Task to complete =
Which lines run from the first one up to and including the one with "PI = math.pi"? Print exactly those.
[start Data in this exercise]
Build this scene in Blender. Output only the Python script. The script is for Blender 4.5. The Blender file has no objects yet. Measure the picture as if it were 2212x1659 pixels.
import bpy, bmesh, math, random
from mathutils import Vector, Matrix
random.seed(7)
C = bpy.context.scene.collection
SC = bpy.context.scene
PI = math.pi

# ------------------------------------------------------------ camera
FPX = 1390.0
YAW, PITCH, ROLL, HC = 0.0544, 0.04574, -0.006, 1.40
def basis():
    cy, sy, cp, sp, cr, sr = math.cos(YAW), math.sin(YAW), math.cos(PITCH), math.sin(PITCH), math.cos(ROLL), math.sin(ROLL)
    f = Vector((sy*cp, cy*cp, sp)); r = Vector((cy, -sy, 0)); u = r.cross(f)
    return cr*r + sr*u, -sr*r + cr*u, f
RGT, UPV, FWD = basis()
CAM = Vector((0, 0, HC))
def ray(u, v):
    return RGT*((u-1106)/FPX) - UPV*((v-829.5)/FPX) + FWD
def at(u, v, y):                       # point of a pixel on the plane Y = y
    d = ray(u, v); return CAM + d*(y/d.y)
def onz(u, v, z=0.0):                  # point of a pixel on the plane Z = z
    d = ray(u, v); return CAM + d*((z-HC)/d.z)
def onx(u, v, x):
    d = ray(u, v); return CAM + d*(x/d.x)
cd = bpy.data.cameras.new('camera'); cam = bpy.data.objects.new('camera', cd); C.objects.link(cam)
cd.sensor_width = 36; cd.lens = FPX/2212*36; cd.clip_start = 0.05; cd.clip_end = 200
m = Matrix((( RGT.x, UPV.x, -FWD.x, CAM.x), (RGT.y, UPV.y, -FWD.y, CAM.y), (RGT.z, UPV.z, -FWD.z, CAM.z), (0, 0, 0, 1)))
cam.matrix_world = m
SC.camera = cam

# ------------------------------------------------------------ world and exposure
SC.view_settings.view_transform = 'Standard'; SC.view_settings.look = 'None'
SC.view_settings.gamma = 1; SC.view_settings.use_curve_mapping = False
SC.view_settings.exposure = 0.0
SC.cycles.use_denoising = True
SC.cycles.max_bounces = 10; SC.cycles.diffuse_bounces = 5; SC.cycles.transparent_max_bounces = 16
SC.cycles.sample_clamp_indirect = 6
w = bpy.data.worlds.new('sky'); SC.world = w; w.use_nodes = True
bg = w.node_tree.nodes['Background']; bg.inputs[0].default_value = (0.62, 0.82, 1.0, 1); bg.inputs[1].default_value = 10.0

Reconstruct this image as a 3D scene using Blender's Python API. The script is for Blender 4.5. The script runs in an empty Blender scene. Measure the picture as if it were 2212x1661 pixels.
[end Data in this exercise]
Response to the task =
Build this scene in Blender. Output only the Python script. The script is for Blender 4.5. The Blender file has no objects yet. Measure the picture as if it were 2212x1659 pixels.
import bpy, bmesh, math, random
from mathutils import Vector, Matrix
random.seed(7)
C = bpy.context.scene.collection
SC = bpy.context.scene
PI = math.pi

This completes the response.